The end game takes expertise. At a minimum, owners need strategic, industry expertise and deep knowledge of the players within the industry. You may be better off with a gray eminence than with a young CPA or MBA. You need wisdom first. Next, you need solid financial and investment banking advice and perspectives on the market outlook for a sale. Again, experience and track record are to be commended. Investment banking professionals are specialized and bring the unique understanding of valuation, business presentation, process management, negotiation, deal structure, and closing experience. Remember, you will sell the business only once. You need someone who has sold businesses hundreds of times, and that is the value for which you pay a fee. Third, you need excellent accounting and legal advice, especially when there are issues of “C” and “S” corporation status and asset versus stock sale, real estate, taxation, environmental remediation, non-compete agreements, earn-outs, and other financial and legal matters. In short: You need a team of seasoned professionals whom you trust and with whom you are comfortable.
The definition process is often a series of encounters, usually three separate days where the strategic advisor and you go through the elements of end game planning. From there, a transformational strategic plan may be necessary, including management participation, to conform the business to the defined end game. That is generally a six month process. Third, with the end game and the strategic plan in place, the investment banking portion of the process can begin and, with discussions and exploration, this can take anywhere from six months to several years. With a fully furnished investment banking plan, the accountants and lawyers can be brought in to prepare for the ultimate scrutiny of the business when buyers are identified at some point in the future. In all, the end game preparation is generally one to three years, sometimes longer.

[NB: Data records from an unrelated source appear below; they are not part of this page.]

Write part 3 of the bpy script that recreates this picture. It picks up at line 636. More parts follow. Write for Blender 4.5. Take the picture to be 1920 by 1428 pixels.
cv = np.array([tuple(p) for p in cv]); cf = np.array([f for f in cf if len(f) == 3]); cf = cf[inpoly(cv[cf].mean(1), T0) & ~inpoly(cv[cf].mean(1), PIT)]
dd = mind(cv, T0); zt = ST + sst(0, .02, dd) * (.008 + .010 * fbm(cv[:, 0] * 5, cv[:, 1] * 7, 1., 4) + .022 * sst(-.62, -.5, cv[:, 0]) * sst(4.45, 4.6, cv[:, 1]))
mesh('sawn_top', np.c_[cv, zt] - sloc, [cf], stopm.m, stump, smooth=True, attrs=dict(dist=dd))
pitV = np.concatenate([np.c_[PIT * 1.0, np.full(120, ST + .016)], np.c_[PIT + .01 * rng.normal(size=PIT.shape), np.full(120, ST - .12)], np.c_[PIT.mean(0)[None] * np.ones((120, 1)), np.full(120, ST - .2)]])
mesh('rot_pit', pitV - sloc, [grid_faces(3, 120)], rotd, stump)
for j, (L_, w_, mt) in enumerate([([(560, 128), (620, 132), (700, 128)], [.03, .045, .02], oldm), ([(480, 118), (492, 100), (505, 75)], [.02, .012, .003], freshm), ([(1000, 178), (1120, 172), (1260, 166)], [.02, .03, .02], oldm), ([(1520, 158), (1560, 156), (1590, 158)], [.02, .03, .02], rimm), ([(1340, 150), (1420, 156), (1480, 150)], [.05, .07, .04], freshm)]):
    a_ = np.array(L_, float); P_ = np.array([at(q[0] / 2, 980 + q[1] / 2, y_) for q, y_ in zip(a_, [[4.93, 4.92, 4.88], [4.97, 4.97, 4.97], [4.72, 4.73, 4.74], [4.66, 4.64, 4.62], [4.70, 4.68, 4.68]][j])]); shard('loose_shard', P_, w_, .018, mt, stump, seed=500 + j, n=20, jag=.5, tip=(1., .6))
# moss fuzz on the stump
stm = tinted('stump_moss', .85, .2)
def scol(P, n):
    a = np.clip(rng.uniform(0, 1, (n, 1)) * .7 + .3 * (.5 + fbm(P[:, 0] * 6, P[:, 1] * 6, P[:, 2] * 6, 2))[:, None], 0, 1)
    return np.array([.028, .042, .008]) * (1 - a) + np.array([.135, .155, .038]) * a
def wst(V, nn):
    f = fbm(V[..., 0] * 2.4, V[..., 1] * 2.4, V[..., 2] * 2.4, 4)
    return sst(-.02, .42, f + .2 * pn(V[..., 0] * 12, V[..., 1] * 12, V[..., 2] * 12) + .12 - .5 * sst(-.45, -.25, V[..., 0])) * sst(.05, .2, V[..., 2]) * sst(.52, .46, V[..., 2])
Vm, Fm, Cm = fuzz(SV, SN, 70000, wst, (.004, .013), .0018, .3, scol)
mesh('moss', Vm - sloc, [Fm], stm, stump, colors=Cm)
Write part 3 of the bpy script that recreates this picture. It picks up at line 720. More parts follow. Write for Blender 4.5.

A business that is sub-optimal in performance may take some time to turn in order to ultimately produce the greatest harvest for the owner. Forensic and remedial consulting, or perhaps a partial or near-total retooling or re-staffing may be necessary. What is sad is observing a business where the owner has denied problems and then decides it is time to sell without any thought to preparation. The end game does not even remotely match the performance of the business, the team is inexperienced, and the offers received are anemic and unsatisfying. Too often, that is the disappointing culmination of a lifetime of owning and operating the business. It’s a bit like being an athlete and not staying in shape, then going to the Olympics and not even making the cut-off, and having to go home with a rest-of-your-life memory of being just an also-ran. The gold goes only to those who prepare, train, face reality, go through the pain, plan relentlessly, use great coaches with experience and understanding, assemble teams and adjust to the conditions of the competition. At the starting line, you have to visualize the race, the finish line, the winning, the victory, the podium, the gold medal: The End Game.